Ryan Oliver and his wife

Ryan Oliver and his wife

Cariboo couple shines at marathon

Williams Lake's Ryan Oliver considers himself a cyclist.

Ryan Oliver considers himself a cyclist.

That’s why on May 6, when Ryan finished 34th out of 5,000 runners in the BMO Vancouver Martahon, it came as a bit of a shock.

“Yeah, I wouldn’t call myself a runner,” the 39-year-old 150 Mile House resident admitted. “I’m more of a cyclist. I’ve mountain biked professionally and I have a lot of respect for people that run marathons because it is a very long distance.”

On top of finishing 34th overall Ryan finished sixth in the 30-39 age category, which included professional and elite runners from around the world. His completion time was 2:51:20.

This was Ryan’s first time racing a marathon and adding to the significance, he said, was having his wife, Ali, complete the race with him.

“That was the highlight, for me,” Ryan said. “Seeing Ali finish something that extravagant was great. She pulled a training schedule off the Internet and followed the whole thing through.”

The idea to race the BMO Vancouver Marathon came about, Ryan recalled, over a few glasses of wine one weekend night.

“For both of us, we’ve never really tried anything like this before,” he said. “At the beginning of the year we decided to knock this off our bucket list. My other goal was to qualify for the Boston Marathon next year and then go for my 40th birthday.”

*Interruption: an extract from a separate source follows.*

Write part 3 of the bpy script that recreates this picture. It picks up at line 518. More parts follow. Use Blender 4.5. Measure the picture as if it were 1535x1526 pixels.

Large goals, considering the only organized running either Ryan or Ali had done prior was in the local KidSport Classic 20-kilometre run. That said, Ryan blew his goal of finishing in the top 100 out of the water.

“I beat my [goal] time by 30 minutes so next year we’ll be off to Boston,” he said, and added the marathon runs in April every year and hosts close to 35,000 participants annually.

“There were thousands and thousands of people in Vancouver at the finish line. So if this was 15,000 people I can’t imagine Boston because that’s going to be 35,000 people.”

Ryan’s race strategy, he said, consisted of not burning himself out early. He’d heard from others that is the largest danger when running a marathon.

“I really didn’t know what to expect,” he said. “Everybody’s always talking about hitting the wall and I was really worried about going out too hard and hitting this wall so I really took it easy for about the first 30 kilometres and then picked it up for the last 12 kilometres.”

The BMO Vancouver Marathon began at Queen Elizabeth Park, headed around the University of British Columbia campus, through Jericho Beach into Kitsalano, through English Bay, all the way around the Seawall and then finished at Canada Place.

“I hung behind a guy for the first 30 km and just paced myself off him,” he said. “When he started to slow and I was feeling good heading into the Seawall I knew it was flat so I kicked it up a notch.

“The last five km, though, were extremely hard. I got to the finish line and couldn’t even walk over a curb. I had to go to a spot where you couldn’t go down any elevation.”

Ryan said to prepare he ran around 100 kilometres per week over six days of training.

Now that warmer weather has arrived, however, Ryan’s happy to use his legs to pedal, instead of to run.

“That’s the plan,” he said. “I’ll get back to mountain biking here for the summer and then right after the new year is when you normally start training for a marathon,” he said.

“The Boston Marathon is in April, so if you start training right around Christmastime that will put you at the perfect spot.”